Your task:
Report, word for word, every line of the material that contains "pixels".

· · · · ·

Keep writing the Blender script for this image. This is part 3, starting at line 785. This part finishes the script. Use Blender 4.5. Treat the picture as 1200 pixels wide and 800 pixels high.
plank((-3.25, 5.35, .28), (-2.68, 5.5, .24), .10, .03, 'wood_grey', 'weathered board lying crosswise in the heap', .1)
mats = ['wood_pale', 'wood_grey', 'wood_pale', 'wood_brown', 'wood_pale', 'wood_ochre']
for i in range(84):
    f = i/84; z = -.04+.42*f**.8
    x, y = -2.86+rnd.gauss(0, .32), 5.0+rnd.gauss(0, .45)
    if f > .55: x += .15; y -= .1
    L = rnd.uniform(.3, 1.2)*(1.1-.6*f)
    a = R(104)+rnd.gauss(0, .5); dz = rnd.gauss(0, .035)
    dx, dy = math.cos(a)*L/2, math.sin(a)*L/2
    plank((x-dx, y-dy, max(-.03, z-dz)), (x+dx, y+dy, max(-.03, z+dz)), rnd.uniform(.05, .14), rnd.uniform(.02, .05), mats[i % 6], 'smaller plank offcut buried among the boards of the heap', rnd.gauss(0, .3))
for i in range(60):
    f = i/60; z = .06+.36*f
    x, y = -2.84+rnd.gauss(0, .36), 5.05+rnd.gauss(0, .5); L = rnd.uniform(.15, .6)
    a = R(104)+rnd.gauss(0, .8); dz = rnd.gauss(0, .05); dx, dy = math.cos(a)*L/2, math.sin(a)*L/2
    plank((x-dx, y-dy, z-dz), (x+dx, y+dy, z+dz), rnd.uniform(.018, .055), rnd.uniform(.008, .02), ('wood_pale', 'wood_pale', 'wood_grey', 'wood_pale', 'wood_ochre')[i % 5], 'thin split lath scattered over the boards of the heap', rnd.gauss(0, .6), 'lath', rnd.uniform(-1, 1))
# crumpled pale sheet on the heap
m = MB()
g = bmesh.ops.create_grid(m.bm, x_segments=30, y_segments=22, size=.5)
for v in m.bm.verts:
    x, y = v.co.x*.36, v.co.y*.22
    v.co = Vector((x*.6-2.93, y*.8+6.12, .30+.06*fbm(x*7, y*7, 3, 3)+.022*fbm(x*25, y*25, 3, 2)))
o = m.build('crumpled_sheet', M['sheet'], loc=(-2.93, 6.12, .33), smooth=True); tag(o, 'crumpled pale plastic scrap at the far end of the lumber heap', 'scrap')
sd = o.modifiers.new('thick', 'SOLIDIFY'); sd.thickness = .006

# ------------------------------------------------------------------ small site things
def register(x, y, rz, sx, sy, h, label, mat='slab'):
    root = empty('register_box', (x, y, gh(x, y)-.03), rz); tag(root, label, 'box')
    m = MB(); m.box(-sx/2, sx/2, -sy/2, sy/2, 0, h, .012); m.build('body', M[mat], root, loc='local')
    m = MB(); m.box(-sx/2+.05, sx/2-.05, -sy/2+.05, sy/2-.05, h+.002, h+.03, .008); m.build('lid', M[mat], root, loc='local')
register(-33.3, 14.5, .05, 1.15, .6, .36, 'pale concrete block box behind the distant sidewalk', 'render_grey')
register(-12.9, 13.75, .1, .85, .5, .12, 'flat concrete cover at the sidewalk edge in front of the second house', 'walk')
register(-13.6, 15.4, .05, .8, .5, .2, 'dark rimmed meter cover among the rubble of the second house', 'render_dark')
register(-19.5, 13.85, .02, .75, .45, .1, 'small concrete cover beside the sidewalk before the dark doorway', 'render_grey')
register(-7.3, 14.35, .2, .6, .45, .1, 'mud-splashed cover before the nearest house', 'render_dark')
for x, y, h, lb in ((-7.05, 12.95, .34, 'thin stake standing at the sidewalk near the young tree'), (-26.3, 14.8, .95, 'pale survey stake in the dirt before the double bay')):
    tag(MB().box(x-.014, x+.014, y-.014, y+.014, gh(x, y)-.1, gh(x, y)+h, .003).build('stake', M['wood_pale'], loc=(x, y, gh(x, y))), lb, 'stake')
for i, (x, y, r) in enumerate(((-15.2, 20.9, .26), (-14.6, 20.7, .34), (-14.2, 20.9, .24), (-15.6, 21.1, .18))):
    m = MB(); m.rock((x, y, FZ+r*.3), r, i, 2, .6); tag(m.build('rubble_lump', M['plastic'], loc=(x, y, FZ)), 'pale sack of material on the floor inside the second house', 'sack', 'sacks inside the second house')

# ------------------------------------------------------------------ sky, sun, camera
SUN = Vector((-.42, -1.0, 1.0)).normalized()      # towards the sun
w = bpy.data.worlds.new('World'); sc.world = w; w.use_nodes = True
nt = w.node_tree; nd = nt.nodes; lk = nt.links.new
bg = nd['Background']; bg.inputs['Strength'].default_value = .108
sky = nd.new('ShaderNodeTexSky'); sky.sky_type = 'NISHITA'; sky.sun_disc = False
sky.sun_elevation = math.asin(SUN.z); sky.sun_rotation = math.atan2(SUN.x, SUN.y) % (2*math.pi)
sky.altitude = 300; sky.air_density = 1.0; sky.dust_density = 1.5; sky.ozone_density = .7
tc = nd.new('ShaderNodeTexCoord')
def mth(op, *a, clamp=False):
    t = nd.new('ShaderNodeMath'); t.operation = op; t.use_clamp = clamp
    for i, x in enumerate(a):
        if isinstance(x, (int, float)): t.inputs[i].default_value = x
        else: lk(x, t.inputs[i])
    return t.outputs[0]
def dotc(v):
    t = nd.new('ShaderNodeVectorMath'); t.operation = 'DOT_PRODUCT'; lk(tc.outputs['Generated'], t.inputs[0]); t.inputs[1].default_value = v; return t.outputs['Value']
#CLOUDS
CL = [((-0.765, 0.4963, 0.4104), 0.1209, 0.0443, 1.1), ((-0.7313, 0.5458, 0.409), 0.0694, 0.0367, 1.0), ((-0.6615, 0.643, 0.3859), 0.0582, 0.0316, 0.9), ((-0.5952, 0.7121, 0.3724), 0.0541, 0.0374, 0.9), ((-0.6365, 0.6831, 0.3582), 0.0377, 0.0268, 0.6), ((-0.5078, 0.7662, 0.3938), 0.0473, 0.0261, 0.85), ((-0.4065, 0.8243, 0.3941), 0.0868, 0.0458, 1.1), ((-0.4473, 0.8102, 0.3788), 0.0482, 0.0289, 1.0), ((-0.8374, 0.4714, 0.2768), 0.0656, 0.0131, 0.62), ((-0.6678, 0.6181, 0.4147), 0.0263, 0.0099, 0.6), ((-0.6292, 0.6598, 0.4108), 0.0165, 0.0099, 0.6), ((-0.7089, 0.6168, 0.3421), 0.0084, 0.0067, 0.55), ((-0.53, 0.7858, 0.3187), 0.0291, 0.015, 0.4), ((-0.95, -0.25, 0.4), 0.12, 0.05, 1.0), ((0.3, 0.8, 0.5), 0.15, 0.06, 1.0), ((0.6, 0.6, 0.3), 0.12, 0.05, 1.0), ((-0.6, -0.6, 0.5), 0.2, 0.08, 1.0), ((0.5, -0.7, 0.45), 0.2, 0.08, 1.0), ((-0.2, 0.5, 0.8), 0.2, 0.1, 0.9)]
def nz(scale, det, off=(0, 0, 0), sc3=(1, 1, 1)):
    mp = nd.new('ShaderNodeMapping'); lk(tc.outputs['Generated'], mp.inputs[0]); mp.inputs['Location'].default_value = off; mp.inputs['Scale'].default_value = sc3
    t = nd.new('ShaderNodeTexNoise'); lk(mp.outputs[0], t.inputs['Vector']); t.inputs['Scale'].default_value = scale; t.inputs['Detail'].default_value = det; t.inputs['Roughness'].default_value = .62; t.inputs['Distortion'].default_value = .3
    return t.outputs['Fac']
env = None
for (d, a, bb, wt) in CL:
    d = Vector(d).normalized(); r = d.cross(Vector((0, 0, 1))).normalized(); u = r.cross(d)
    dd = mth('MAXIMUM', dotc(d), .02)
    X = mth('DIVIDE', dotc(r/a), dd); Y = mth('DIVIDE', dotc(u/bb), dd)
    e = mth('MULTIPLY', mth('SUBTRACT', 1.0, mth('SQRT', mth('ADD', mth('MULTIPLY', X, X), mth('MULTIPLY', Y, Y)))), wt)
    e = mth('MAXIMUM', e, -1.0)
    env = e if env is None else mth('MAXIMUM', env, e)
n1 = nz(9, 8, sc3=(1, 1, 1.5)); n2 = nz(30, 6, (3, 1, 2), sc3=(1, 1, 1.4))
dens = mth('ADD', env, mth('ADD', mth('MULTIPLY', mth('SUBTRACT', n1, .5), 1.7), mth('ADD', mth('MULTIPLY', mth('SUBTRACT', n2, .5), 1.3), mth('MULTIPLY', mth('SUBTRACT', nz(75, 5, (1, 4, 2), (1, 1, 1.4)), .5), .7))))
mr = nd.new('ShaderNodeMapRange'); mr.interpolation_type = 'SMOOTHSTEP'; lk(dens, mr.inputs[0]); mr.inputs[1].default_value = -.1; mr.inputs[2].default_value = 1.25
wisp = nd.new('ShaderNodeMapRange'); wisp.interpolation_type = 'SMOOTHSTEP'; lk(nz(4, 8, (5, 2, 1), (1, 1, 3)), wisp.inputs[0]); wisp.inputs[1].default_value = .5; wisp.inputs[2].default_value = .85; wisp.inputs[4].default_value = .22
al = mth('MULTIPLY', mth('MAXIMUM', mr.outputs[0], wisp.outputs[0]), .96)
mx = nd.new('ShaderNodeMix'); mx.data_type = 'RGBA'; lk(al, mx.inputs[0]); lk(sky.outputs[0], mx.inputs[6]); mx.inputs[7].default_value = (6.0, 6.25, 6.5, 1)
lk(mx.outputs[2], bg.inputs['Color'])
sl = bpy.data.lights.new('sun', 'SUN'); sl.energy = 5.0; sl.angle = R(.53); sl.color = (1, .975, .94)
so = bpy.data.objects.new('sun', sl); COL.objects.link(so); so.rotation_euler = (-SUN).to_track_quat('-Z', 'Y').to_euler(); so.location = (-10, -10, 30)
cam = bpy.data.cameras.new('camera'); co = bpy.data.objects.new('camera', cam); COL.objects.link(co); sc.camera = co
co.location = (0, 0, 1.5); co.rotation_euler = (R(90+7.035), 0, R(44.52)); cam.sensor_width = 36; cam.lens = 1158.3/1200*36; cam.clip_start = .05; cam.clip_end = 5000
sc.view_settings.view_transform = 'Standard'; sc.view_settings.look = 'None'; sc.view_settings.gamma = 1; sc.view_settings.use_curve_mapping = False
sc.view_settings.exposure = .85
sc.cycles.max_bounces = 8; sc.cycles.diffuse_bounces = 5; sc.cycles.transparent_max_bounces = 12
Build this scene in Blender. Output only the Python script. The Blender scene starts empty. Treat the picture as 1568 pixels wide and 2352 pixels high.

· · · · ·

Response to the exercise:
Keep writing the Blender script for this image. This is part 3, starting at line 785. This part finishes the script. Use Blender 4.5. Treat the picture as 1200 pixels wide and 800 pixels high.
Build this scene in Blender. Output only the Python script. The Blender scene starts empty. Treat the picture as 1568 pixels wide and 2352 pixels high.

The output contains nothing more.